** Begin ENTRIES SUPPLIED **

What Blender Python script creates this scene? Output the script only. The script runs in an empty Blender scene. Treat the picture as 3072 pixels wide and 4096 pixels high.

** End ENTRIES SUPPLIED **
** Begin ENTRIES SUPPLIED **

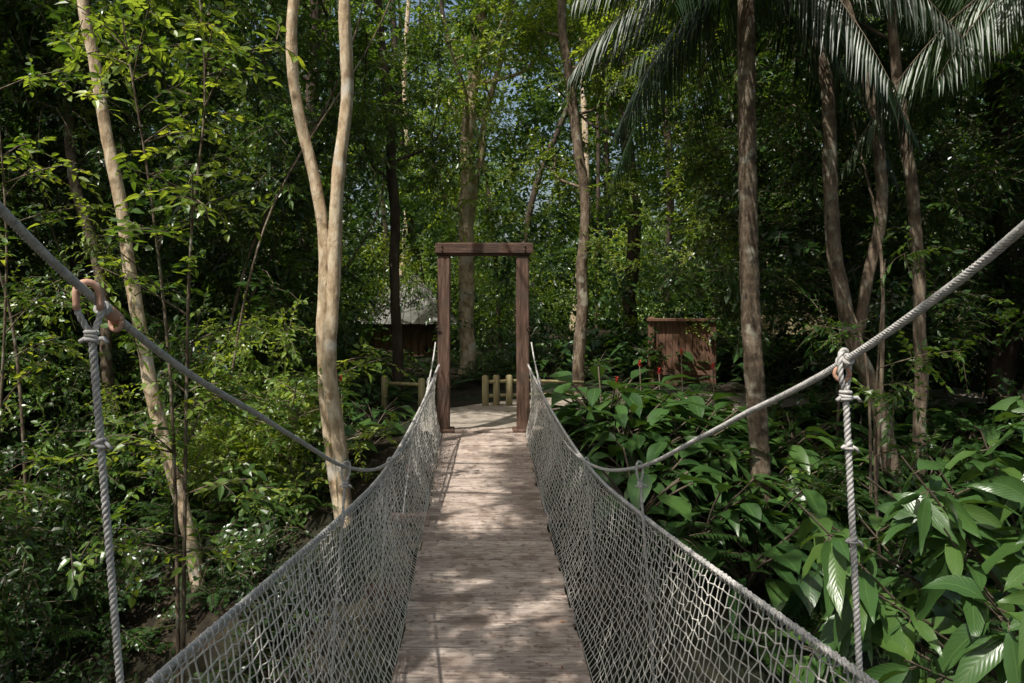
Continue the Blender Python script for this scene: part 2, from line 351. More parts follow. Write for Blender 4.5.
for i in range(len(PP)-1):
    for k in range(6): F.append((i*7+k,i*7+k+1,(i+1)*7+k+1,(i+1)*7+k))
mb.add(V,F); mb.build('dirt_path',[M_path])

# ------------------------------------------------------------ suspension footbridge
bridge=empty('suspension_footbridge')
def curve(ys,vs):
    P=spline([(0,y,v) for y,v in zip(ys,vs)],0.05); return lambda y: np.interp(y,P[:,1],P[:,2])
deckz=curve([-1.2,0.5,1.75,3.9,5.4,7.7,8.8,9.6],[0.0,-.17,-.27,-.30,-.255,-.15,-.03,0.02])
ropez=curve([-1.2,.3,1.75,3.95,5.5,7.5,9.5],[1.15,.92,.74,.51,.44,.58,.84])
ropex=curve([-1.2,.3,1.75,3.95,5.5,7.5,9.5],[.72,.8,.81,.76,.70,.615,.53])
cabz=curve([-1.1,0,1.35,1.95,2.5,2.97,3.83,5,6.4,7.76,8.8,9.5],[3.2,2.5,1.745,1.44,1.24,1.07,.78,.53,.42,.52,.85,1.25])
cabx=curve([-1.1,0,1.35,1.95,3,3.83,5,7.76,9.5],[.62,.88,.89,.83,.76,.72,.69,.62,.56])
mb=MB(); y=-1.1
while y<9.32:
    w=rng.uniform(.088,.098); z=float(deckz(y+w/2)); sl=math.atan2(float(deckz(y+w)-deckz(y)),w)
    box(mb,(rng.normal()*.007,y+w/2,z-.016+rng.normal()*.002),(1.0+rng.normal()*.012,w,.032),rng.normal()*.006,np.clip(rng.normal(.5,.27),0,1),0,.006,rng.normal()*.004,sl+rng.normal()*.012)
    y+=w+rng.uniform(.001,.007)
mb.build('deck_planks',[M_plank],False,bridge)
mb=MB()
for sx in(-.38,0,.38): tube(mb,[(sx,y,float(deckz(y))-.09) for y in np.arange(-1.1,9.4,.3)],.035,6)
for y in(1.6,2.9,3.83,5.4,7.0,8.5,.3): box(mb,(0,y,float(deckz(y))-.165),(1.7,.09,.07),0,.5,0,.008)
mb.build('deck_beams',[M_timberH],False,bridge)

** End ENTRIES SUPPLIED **
** Begin ENTRIES SUPPLIED **

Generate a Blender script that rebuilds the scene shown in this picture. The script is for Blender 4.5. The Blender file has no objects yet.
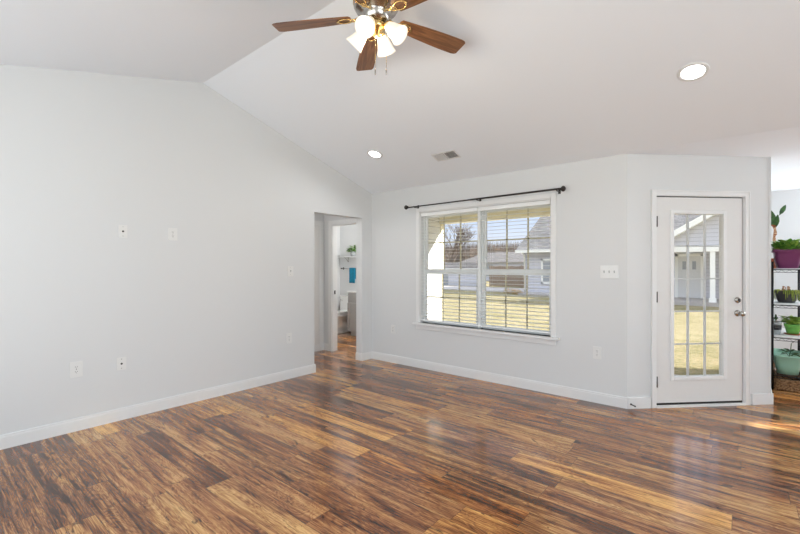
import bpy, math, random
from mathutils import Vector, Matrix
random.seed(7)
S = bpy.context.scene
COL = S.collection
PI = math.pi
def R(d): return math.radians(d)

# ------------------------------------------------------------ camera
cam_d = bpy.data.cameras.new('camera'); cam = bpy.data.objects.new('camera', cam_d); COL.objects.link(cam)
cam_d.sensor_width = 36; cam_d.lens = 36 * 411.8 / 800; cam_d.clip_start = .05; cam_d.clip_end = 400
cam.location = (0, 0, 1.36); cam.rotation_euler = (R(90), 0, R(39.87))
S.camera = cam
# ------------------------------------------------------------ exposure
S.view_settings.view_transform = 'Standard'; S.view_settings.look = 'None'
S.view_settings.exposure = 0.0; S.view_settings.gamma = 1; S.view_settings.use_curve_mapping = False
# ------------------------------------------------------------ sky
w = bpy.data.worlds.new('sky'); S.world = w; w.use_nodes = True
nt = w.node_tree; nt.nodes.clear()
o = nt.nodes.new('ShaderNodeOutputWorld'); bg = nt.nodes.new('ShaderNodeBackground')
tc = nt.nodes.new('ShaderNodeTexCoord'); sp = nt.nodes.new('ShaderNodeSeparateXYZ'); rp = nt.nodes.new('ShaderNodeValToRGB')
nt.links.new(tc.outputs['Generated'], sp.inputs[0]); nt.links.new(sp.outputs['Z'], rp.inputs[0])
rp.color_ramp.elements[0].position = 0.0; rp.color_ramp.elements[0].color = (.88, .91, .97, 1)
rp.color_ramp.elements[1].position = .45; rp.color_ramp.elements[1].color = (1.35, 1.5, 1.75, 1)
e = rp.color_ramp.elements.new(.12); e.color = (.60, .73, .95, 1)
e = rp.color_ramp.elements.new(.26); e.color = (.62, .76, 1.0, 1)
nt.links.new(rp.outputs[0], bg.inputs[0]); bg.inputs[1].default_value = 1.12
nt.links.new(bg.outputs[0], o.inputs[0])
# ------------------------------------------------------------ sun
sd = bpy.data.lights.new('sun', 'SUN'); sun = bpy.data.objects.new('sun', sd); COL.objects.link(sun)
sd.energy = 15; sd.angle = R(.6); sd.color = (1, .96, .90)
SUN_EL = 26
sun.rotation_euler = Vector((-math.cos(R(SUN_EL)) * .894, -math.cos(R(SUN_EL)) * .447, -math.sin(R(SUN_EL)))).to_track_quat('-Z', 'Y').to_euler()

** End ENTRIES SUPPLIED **

## WRITTEN EXERCISE:
Above are the records. Copy every line in them holding "this".

## EXPECTED OUTPUT:
What Blender Python script creates this scene? Output the script only. The script runs in an empty Blender scene. Treat the picture as 3072 pixels wide and 4096 pixels high.
Continue the Blender Python script for this scene: part 2, from line 351. More parts follow. Write for Blender 4.5.
Generate a Blender script that rebuilds the scene shown in this picture. The script is for Blender 4.5. The Blender file has no objects yet.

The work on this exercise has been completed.